Душа моя, теряя след,
Одна по лесу бродит
И шепчет — Где ж ты, человек?..
* * *
Я слышал, как в слепой ночи
Навзрыд о помощи кричали,
А темь и снег, как палачи,
Спокойно дело довершали.
В отрогах скорбно ветер пел,
Вопль заглушить намеревался.
А я на помощь не успел,
И крик внезапно оборвался.
Смолк ветер. Смолкнул плеск волны,
Что человека накрывала.
Такой ужасной тишины
Еще на свете не бывало.
* * *
Воспоминанья, как вино,
Холодный жалкий призрак рая
Воссоздают порою.
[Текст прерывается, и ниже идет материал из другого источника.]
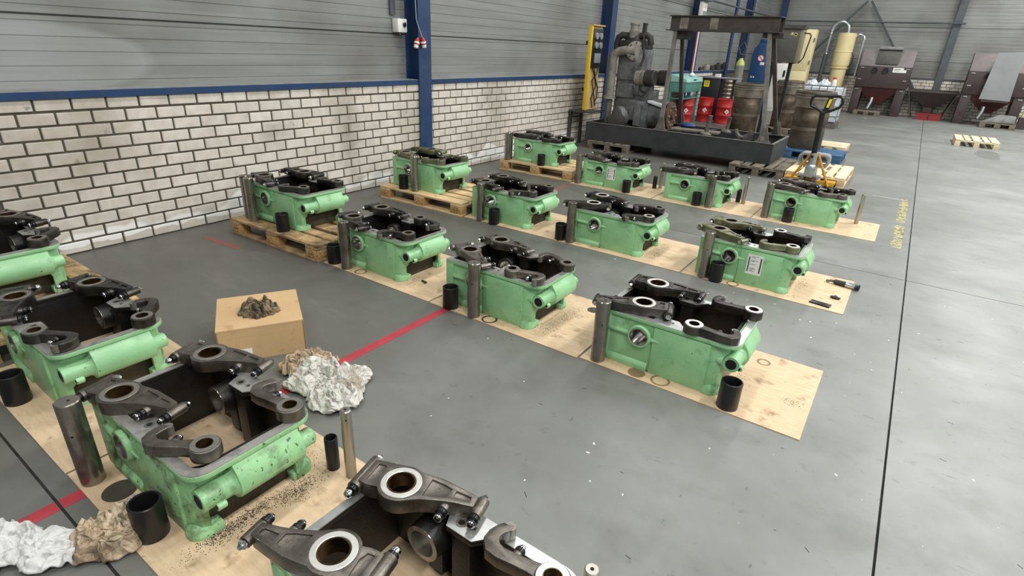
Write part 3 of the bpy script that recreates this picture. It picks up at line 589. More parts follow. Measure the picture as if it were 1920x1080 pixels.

Но
Былое нас не опьяняет.
Да, впрочем, было ли оно?
* * *
Страшно жить, запрокинувши к небу
Искаженный усмешкою рот,
Остужать его тающим снегом,
Лбом стучать в глухой небосвод.
* * *
Я окликнул вполголоса юность,
Подождал, как любимую ждут,
А за окнами смерть встрепенулась:
Не ее ли на помощь зовут?
Было тихо и сумрачно в мире,
Лишь котенок мурлыкал в усы…
В опустелой и гулкой квартире
Оглушительно били часы.
* * *
Я один в этом праздничном мире,
Мирозданье цветет надо мной,
И всему, что тревожно и мило,
Улыбаюсь я в сумрак ночной.
* * *
Тишина. Журчанье ручья.
Над горами горит звезда.
В бесконечность летит земля.
Это было и до меня.
Это будет длиться всегда.
Над водою грустит ветла,
Я ее посадил давно.
Гнут ветлу под осень ветра,
А зимою давят снега,
Но растет она все равно.
Тишина. Журчанье ручья…
Вдруг из тьмы по дуге звезда
Наземь падает трепеща…
Это было и до меня.
Это будет в мире всегда.
Из переводов
Ст. Куняева, Ю. Кузнецова, Г. Плесецкого
* * *
В удивлении
Когда ж они насытятся тобой,
Грызя весь век— мышиная натура!
Довольна ли теперь своей судьбой,
Прекрасная моя литература?
Неужто кошки полегли в бою?
Поля твои давно разорены.
Народных песен больше не поют,
И кошки в мышек явно влюблены.
Лоснится шерсть и блеск в глазах особый —
Кошачий род в почете у мышей.
Он день и ночь в молитвах: просит, чтобы
Жизнь не менялась. Нет теперь страшней
Порядка, где коты должны ловить их.
Отныне нет села, подвала и амбара
С мышами. Подземный мир затих-
Все мыши в городах, на службе у Пиндара.
Не нужно чабанам развалин и пещер —
Стада без них и волками пасутся,
Признав себя адептом высших сфер,
Они за барский стол стихами бьются.
Уязвлена их плотоядным духом,
Поникла честь, в чести у них халтура.
Ты слушаешь меня кошачьим слухом,
Прекрасная моя литература?
Я удивлен: скажи мне, не тая,
Когда они насытятся тобою?
Перед тобой стою у алтаря,
А ты живешь под их гнилой пятою
Перевод с аварского Миясат Муслимовой
ЧАСТЬ II
Выдержки из книги С. Липкина «Декада»
(журнал «Дружба народов» №5 и 6 за 1989год.)
Всё, о чем здесь рассказывается было на самом деле, ничего не придумано, и пусть вымышлены названия двух народов — их судьбы не вымышлены, пусть персонажам даны другие имена — персонажи существовали и существуют.
С. Липкин
* * *
Хаким Азадаев — упрямый старик, в прошлом мулла. Его младший сынок (двое старших погибли на войне) — гуляка Мансур.